◆ Problem to work on
Reproduce the following material exactly, including every line.

——————

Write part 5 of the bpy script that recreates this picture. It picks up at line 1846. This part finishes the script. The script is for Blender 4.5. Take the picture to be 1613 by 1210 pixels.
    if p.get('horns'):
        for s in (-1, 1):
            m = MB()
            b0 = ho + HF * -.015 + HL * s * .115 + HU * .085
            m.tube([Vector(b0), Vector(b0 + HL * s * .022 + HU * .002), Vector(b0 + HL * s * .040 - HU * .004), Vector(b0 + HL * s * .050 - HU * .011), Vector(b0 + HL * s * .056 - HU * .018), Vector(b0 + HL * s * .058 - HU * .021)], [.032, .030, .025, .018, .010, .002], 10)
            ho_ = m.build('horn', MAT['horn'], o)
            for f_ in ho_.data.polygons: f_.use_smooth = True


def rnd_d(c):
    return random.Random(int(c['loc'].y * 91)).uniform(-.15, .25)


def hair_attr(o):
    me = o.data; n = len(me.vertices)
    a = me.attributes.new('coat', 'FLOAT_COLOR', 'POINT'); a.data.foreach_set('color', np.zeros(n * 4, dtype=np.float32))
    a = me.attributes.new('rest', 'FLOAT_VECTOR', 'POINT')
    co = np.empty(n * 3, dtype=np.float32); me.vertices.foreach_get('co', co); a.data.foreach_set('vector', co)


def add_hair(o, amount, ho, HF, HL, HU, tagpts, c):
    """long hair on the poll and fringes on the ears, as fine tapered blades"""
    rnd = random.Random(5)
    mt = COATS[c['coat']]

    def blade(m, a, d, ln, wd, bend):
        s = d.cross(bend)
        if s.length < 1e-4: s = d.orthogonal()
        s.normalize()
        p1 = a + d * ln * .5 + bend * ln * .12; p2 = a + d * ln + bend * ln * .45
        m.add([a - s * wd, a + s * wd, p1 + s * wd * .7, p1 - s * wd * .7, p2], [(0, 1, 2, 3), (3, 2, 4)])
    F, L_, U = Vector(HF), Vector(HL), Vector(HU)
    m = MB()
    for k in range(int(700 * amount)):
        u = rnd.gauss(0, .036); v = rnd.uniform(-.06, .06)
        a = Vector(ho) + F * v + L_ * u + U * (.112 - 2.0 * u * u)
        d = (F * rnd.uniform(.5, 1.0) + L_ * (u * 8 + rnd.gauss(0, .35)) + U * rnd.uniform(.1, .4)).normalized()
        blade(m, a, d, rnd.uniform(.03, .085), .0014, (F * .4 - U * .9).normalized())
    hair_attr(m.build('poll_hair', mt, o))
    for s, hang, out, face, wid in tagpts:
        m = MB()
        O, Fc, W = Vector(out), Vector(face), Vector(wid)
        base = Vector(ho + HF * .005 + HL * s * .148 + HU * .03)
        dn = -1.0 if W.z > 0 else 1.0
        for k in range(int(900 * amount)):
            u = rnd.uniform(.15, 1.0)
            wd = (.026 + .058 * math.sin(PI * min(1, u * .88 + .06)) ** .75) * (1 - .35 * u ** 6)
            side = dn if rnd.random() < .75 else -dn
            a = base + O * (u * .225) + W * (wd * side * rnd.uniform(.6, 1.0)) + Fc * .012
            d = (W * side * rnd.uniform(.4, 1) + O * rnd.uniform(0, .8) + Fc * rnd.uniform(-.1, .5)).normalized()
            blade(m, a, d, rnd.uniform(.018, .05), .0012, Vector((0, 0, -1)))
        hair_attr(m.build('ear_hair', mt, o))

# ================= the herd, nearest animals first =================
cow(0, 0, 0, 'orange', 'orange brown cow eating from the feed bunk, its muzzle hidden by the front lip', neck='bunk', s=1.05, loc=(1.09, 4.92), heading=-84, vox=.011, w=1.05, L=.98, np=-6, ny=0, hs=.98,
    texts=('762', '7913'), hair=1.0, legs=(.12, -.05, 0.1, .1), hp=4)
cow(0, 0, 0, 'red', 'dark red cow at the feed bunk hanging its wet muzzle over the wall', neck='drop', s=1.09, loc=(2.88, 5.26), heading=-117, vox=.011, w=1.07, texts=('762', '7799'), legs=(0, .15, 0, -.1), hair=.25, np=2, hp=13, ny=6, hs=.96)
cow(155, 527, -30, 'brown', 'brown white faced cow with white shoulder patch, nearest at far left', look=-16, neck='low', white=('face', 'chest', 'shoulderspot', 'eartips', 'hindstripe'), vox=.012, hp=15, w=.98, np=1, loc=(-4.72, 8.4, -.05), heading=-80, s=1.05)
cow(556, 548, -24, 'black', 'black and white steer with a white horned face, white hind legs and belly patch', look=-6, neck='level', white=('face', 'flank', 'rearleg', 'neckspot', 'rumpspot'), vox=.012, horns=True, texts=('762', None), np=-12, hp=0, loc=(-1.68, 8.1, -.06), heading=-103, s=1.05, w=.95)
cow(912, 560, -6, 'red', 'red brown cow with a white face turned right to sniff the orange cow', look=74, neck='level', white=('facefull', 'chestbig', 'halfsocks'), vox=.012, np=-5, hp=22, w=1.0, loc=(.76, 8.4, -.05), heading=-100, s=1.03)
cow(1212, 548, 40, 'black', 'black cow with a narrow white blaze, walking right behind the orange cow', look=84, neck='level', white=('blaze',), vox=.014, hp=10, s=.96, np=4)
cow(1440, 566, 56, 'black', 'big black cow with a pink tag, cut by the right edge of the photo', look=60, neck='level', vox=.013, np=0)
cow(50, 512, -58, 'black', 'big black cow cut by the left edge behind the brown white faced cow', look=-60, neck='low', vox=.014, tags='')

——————

◆ Exercise answer
Write part 5 of the bpy script that recreates this picture. It picks up at line 1846. This part finishes the script. The script is for Blender 4.5. Take the picture to be 1613 by 1210 pixels.
    if p.get('horns'):
        for s in (-1, 1):
            m = MB()
            b0 = ho + HF * -.015 + HL * s * .115 + HU * .085
            m.tube([Vector(b0), Vector(b0 + HL * s * .022 + HU * .002), Vector(b0 + HL * s * .040 - HU * .004), Vector(b0 + HL * s * .050 - HU * .011), Vector(b0 + HL * s * .056 - HU * .018), Vector(b0 + HL * s * .058 - HU * .021)], [.032, .030, .025, .018, .010, .002], 10)
            ho_ = m.build('horn', MAT['horn'], o)
            for f_ in ho_.data.polygons: f_.use_smooth = True


def rnd_d(c):
    return random.Random(int(c['loc'].y * 91)).uniform(-.15, .25)


def hair_attr(o):
    me = o.data; n = len(me.vertices)
    a = me.attributes.new('coat', 'FLOAT_COLOR', 'POINT'); a.data.foreach_set('color', np.zeros(n * 4, dtype=np.float32))
    a = me.attributes.new('rest', 'FLOAT_VECTOR', 'POINT')
    co = np.empty(n * 3, dtype=np.float32); me.vertices.foreach_get('co', co); a.data.foreach_set('vector', co)


def add_hair(o, amount, ho, HF, HL, HU, tagpts, c):
    """long hair on the poll and fringes on the ears, as fine tapered blades"""
    rnd = random.Random(5)
    mt = COATS[c['coat']]

    def blade(m, a, d, ln, wd, bend):
        s = d.cross(bend)
        if s.length < 1e-4: s = d.orthogonal()
        s.normalize()
        p1 = a + d * ln * .5 + bend * ln * .12; p2 = a + d * ln + bend * ln * .45
        m.add([a - s * wd, a + s * wd, p1 + s * wd * .7, p1 - s * wd * .7, p2], [(0, 1, 2, 3), (3, 2, 4)])
    F, L_, U = Vector(HF), Vector(HL), Vector(HU)
    m = MB()
    for k in range(int(700 * amount)):
        u = rnd.gauss(0, .036); v = rnd.uniform(-.06, .06)
        a = Vector(ho) + F * v + L_ * u + U * (.112 - 2.0 * u * u)
        d = (F * rnd.uniform(.5, 1.0) + L_ * (u * 8 + rnd.gauss(0, .35)) + U * rnd.uniform(.1, .4)).normalized()
        blade(m, a, d, rnd.uniform(.03, .085), .0014, (F * .4 - U * .9).normalized())
    hair_attr(m.build('poll_hair', mt, o))
    for s, hang, out, face, wid in tagpts:
        m = MB()
        O, Fc, W = Vector(out), Vector(face), Vector(wid)
        base = Vector(ho + HF * .005 + HL * s * .148 + HU * .03)
        dn = -1.0 if W.z > 0 else 1.0
        for k in range(int(900 * amount)):
            u = rnd.uniform(.15, 1.0)
            wd = (.026 + .058 * math.sin(PI * min(1, u * .88 + .06)) ** .75) * (1 - .35 * u ** 6)
            side = dn if rnd.random() < .75 else -dn
            a = base + O * (u * .225) + W * (wd * side * rnd.uniform(.6, 1.0)) + Fc * .012
            d = (W * side * rnd.uniform(.4, 1) + O * rnd.uniform(0, .8) + Fc * rnd.uniform(-.1, .5)).normalized()
            blade(m, a, d, rnd.uniform(.018, .05), .0012, Vector((0, 0, -1)))
        hair_attr(m.build('ear_hair', mt, o))

# ================= the herd, nearest animals first =================
cow(0, 0, 0, 'orange', 'orange brown cow eating from the feed bunk, its muzzle hidden by the front lip', neck='bunk', s=1.05, loc=(1.09, 4.92), heading=-84, vox=.011, w=1.05, L=.98, np=-6, ny=0, hs=.98,
    texts=('762', '7913'), hair=1.0, legs=(.12, -.05, 0.1, .1), hp=4)
cow(0, 0, 0, 'red', 'dark red cow at the feed bunk hanging its wet muzzle over the wall', neck='drop', s=1.09, loc=(2.88, 5.26), heading=-117, vox=.011, w=1.07, texts=('762', '7799'), legs=(0, .15, 0, -.1), hair=.25, np=2, hp=13, ny=6, hs=.96)
cow(155, 527, -30, 'brown', 'brown white faced cow with white shoulder patch, nearest at far left', look=-16, neck='low', white=('face', 'chest', 'shoulderspot', 'eartips', 'hindstripe'), vox=.012, hp=15, w=.98, np=1, loc=(-4.72, 8.4, -.05), heading=-80, s=1.05)
cow(556, 548, -24, 'black', 'black and white steer with a white horned face, white hind legs and belly patch', look=-6, neck='level', white=('face', 'flank', 'rearleg', 'neckspot', 'rumpspot'), vox=.012, horns=True, texts=('762', None), np=-12, hp=0, loc=(-1.68, 8.1, -.06), heading=-103, s=1.05, w=.95)
cow(912, 560, -6, 'red', 'red brown cow with a white face turned right to sniff the orange cow', look=74, neck='level', white=('facefull', 'chestbig', 'halfsocks'), vox=.012, np=-5, hp=22, w=1.0, loc=(.76, 8.4, -.05), heading=-100, s=1.03)
cow(1212, 548, 40, 'black', 'black cow with a narrow white blaze, walking right behind the orange cow', look=84, neck='level', white=('blaze',), vox=.014, hp=10, s=.96, np=4)
cow(1440, 566, 56, 'black', 'big black cow with a pink tag, cut by the right edge of the photo', look=60, neck='level', vox=.013, np=0)
cow(50, 512, -58, 'black', 'big black cow cut by the left edge behind the brown white faced cow', look=-60, neck='low', vox=.014, tags='')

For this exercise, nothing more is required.